**INPUT MATERIAL**:
## Start

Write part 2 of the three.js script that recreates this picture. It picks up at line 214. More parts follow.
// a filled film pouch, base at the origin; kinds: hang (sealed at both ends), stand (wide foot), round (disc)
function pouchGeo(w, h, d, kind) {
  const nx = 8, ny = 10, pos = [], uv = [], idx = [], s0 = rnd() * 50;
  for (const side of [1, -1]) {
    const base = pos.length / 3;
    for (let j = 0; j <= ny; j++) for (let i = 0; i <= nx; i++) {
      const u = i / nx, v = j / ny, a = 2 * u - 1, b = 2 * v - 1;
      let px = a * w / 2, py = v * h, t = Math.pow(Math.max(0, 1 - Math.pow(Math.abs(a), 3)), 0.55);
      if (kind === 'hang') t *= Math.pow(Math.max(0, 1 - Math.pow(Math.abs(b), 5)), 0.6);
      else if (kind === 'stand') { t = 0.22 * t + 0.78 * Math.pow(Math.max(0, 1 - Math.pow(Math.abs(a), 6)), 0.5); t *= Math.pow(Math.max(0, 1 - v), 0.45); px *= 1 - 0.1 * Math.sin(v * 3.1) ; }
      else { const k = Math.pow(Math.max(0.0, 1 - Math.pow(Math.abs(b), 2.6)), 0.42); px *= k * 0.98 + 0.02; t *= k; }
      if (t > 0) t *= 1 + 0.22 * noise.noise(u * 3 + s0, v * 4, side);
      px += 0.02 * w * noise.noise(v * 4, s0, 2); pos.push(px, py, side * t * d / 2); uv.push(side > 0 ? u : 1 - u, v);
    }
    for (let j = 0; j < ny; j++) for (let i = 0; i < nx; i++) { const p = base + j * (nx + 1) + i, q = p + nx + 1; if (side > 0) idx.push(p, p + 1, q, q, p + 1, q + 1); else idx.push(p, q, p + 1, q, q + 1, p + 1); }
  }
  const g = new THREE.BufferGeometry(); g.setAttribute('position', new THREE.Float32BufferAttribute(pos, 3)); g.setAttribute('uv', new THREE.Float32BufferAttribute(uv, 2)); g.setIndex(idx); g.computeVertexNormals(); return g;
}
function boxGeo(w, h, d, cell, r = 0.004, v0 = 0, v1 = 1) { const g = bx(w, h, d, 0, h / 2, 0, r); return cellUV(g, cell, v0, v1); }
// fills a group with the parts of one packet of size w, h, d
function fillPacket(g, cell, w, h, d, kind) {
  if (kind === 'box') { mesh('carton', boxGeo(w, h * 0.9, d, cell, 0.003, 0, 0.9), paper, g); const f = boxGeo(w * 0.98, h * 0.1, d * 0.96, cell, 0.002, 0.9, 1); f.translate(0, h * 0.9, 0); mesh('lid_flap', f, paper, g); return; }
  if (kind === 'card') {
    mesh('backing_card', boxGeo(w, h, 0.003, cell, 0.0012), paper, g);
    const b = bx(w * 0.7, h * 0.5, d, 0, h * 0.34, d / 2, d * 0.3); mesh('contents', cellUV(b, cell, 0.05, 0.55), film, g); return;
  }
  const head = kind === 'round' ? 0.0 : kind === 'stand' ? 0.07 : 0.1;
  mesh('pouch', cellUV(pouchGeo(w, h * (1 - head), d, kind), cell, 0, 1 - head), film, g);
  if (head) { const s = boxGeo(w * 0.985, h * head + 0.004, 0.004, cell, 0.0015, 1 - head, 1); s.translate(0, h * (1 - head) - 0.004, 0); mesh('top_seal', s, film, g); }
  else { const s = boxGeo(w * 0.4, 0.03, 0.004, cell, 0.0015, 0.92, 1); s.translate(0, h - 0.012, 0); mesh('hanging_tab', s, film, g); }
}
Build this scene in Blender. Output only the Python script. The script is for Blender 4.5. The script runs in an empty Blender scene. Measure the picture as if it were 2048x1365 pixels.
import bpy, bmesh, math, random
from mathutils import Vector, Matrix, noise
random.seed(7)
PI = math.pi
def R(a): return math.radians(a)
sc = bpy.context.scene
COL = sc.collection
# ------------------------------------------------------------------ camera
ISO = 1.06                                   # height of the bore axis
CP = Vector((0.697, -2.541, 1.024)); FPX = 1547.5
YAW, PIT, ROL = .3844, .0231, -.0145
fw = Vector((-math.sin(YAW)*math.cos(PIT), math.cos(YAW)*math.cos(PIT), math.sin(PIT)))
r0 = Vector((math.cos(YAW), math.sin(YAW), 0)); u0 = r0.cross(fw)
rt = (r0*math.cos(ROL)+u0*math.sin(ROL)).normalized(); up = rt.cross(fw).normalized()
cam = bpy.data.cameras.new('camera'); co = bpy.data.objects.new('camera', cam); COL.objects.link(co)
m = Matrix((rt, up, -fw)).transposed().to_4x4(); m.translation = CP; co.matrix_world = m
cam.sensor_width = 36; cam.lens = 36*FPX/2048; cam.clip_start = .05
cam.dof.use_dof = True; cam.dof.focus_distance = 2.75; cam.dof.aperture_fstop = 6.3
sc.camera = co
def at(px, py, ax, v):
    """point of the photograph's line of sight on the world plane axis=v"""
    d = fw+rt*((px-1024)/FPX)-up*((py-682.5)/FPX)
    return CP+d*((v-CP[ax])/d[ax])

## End

**TASK DIRECTIONS**:
Print the material once more, exactly.

**WRITTEN SOLUTION**:
Write part 2 of the three.js script that recreates this picture. It picks up at line 214. More parts follow.
// a filled film pouch, base at the origin; kinds: hang (sealed at both ends), stand (wide foot), round (disc)
function pouchGeo(w, h, d, kind) {
  const nx = 8, ny = 10, pos = [], uv = [], idx = [], s0 = rnd() * 50;
  for (const side of [1, -1]) {
    const base = pos.length / 3;
    for (let j = 0; j <= ny; j++) for (let i = 0; i <= nx; i++) {
      const u = i / nx, v = j / ny, a = 2 * u - 1, b = 2 * v - 1;
      let px = a * w / 2, py = v * h, t = Math.pow(Math.max(0, 1 - Math.pow(Math.abs(a), 3)), 0.55);
      if (kind === 'hang') t *= Math.pow(Math.max(0, 1 - Math.pow(Math.abs(b), 5)), 0.6);
      else if (kind === 'stand') { t = 0.22 * t + 0.78 * Math.pow(Math.max(0, 1 - Math.pow(Math.abs(a), 6)), 0.5); t *= Math.pow(Math.max(0, 1 - v), 0.45); px *= 1 - 0.1 * Math.sin(v * 3.1) ; }
      else { const k = Math.pow(Math.max(0.0, 1 - Math.pow(Math.abs(b), 2.6)), 0.42); px *= k * 0.98 + 0.02; t *= k; }
      if (t > 0) t *= 1 + 0.22 * noise.noise(u * 3 + s0, v * 4, side);
      px += 0.02 * w * noise.noise(v * 4, s0, 2); pos.push(px, py, side * t * d / 2); uv.push(side > 0 ? u : 1 - u, v);
    }
    for (let j = 0; j < ny; j++) for (let i = 0; i < nx; i++) { const p = base + j * (nx + 1) + i, q = p + nx + 1; if (side > 0) idx.push(p, p + 1, q, q, p + 1, q + 1); else idx.push(p, q, p + 1, q, q + 1, p + 1); }
  }
  const g = new THREE.BufferGeometry(); g.setAttribute('position', new THREE.Float32BufferAttribute(pos, 3)); g.setAttribute('uv', new THREE.Float32BufferAttribute(uv, 2)); g.setIndex(idx); g.computeVertexNormals(); return g;
}
function boxGeo(w, h, d, cell, r = 0.004, v0 = 0, v1 = 1) { const g = bx(w, h, d, 0, h / 2, 0, r); return cellUV(g, cell, v0, v1); }
// fills a group with the parts of one packet of size w, h, d
function fillPacket(g, cell, w, h, d, kind) {
  if (kind === 'box') { mesh('carton', boxGeo(w, h * 0.9, d, cell, 0.003, 0, 0.9), paper, g); const f = boxGeo(w * 0.98, h * 0.1, d * 0.96, cell, 0.002, 0.9, 1); f.translate(0, h * 0.9, 0); mesh('lid_flap', f, paper, g); return; }
  if (kind === 'card') {
    mesh('backing_card', boxGeo(w, h, 0.003, cell, 0.0012), paper, g);
    const b = bx(w * 0.7, h * 0.5, d, 0, h * 0.34, d / 2, d * 0.3); mesh('contents', cellUV(b, cell, 0.05, 0.55), film, g); return;
  }
  const head = kind === 'round' ? 0.0 : kind === 'stand' ? 0.07 : 0.1;
  mesh('pouch', cellUV(pouchGeo(w, h * (1 - head), d, kind), cell, 0, 1 - head), film, g);
  if (head) { const s = boxGeo(w * 0.985, h * head + 0.004, 0.004, cell, 0.0015, 1 - head, 1); s.translate(0, h * (1 - head) - 0.004, 0); mesh('top_seal', s, film, g); }
  else { const s = boxGeo(w * 0.4, 0.03, 0.004, cell, 0.0015, 0.92, 1); s.translate(0, h - 0.012, 0); mesh('hanging_tab', s, film, g); }
}
Build this scene in Blender. Output only the Python script. The script is for Blender 4.5. The script runs in an empty Blender scene. Measure the picture as if it were 2048x1365 pixels.
import bpy, bmesh, math, random
from mathutils import Vector, Matrix, noise
random.seed(7)
PI = math.pi
def R(a): return math.radians(a)
sc = bpy.context.scene
COL = sc.collection
# ------------------------------------------------------------------ camera
ISO = 1.06                                   # height of the bore axis
CP = Vector((0.697, -2.541, 1.024)); FPX = 1547.5
YAW, PIT, ROL = .3844, .0231, -.0145
fw = Vector((-math.sin(YAW)*math.cos(PIT), math.cos(YAW)*math.cos(PIT), math.sin(PIT)))
r0 = Vector((math.cos(YAW), math.sin(YAW), 0)); u0 = r0.cross(fw)
rt = (r0*math.cos(ROL)+u0*math.sin(ROL)).normalized(); up = rt.cross(fw).normalized()
cam = bpy.data.cameras.new('camera'); co = bpy.data.objects.new('camera', cam); COL.objects.link(co)
m = Matrix((rt, up, -fw)).transposed().to_4x4(); m.translation = CP; co.matrix_world = m
cam.sensor_width = 36; cam.lens = 36*FPX/2048; cam.clip_start = .05
cam.dof.use_dof = True; cam.dof.focus_distance = 2.75; cam.dof.aperture_fstop = 6.3
sc.camera = co
def at(px, py, ax, v):
    """point of the photograph's line of sight on the world plane axis=v"""
    d = fw+rt*((px-1024)/FPX)-up*((py-682.5)/FPX)
    return CP+d*((v-CP[ax])/d[ax])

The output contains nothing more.